PS – I was delighted to find this exchange in the comments to this video on YouTube:

‘What are you watching,’ my wife asked. ‘You’ve got that look on your face.’

‘What look?’ I replied.

‘That look that says I want to be doing what they are doing – you’re not watching porn on that thing are you?’

5 thoughts on “Dylan Winter on gaffers and smacks”

  1. Now look, I really apreciate the fact you like Dylan's work cos i'm a big fan, but but but…..the music…..in fact the opening to the series is Scottish and the Gaffers music is English. So there, nyah nyah nyah….

    ps – nice site, most enjoyable.

  2. I don't know exactly what it is – but from my traditional music enthusiast's perspective the flute hasn't played been used much in the idiom of English music for a long time. Flutes are big in Ireland however, and the scale of the tune doesn't sound very English to me either. Those pipes could be be border or Northumbrian pipes, I guess…

    Of course, I don't know everything and may be hugely, crashingly wrong. If so, I'd be quite happy to be put right, and to put the matter right. So tell me please – what is this stuff?

  3. Gavin,

    I need to go back and find the exact names but the opening episode is a Scottish band and the Gaffers English. I'd say that we are talking generic Celtic folk rather than specifically Irish. That's a guess on my part.

    Cheers

    TD

  4. This stuff is very much misunderstood. What's often been called 'celtic' in the past is music from Scotland, Ireland, Wales and Brittany, but increasingly I'm seeing the word also used in emails to describe English music. The picture is futher complicated by the fact that Scotland, Ireland, Wales and England also have large numbers of tunes in common that can't be said to have an identifiable home of their own or to be either celtic or otherwise. You may also be surprised to learn that musicians across the UK play a surprising number of tunes composed for and during the negro minstrel craze back in the late 19th century. So while people like to impose clear definitions the true picture is subtle – however, it's true that each country and the areas within them often have their own styles of music and sometimes their own distinctive instruments.

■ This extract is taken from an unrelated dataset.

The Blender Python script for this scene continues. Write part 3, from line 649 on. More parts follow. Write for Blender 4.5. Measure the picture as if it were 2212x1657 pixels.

    Yet another issue is the near-invisibility of English traditional music as a genre of its own. It's hardly recognised at home and barely known at all beyond our borders. I get a big welcome when I take my fiddle to Ireland or Scotland, but the people I meet are almost always amazed to discover that England has music of its own. It has, and it's surprisingly varied!

    On the other hand, back in the late 70s I remember being assaulted in London by an Irish music enthusiast who felt that my being a fiddle player who didn't play Irish music was some kind of deliberate political insult. It wasn't – I've just never been able to play the stuff with a convincing lilt, so I simply don't do it very much. Oaf that he was, the guy concerned didn't hang around long enough to learn what my actual politics might have been, or anything else. They were politically charged times, but if you lack the curiosity to understand others, there's little chance of communication.

    Gav

  5. My rather flippant response to your original post ref DW has resulted in a most interesting discussion. This is good.

    If it should be carried on somewhere else let me know. It's not exactly nautical is it ?

    My knowledge of English folk music is extremely limited so forgive my lack of knowledge. Indeed its fair to say that most of what I have thought to be English folk (is traditional a better term ?) comes from the likes of popular groups from the 60's and 70's such as Fairport Convention and Steeleye Span.

    I'd like to know more so by all means point me in the right direction.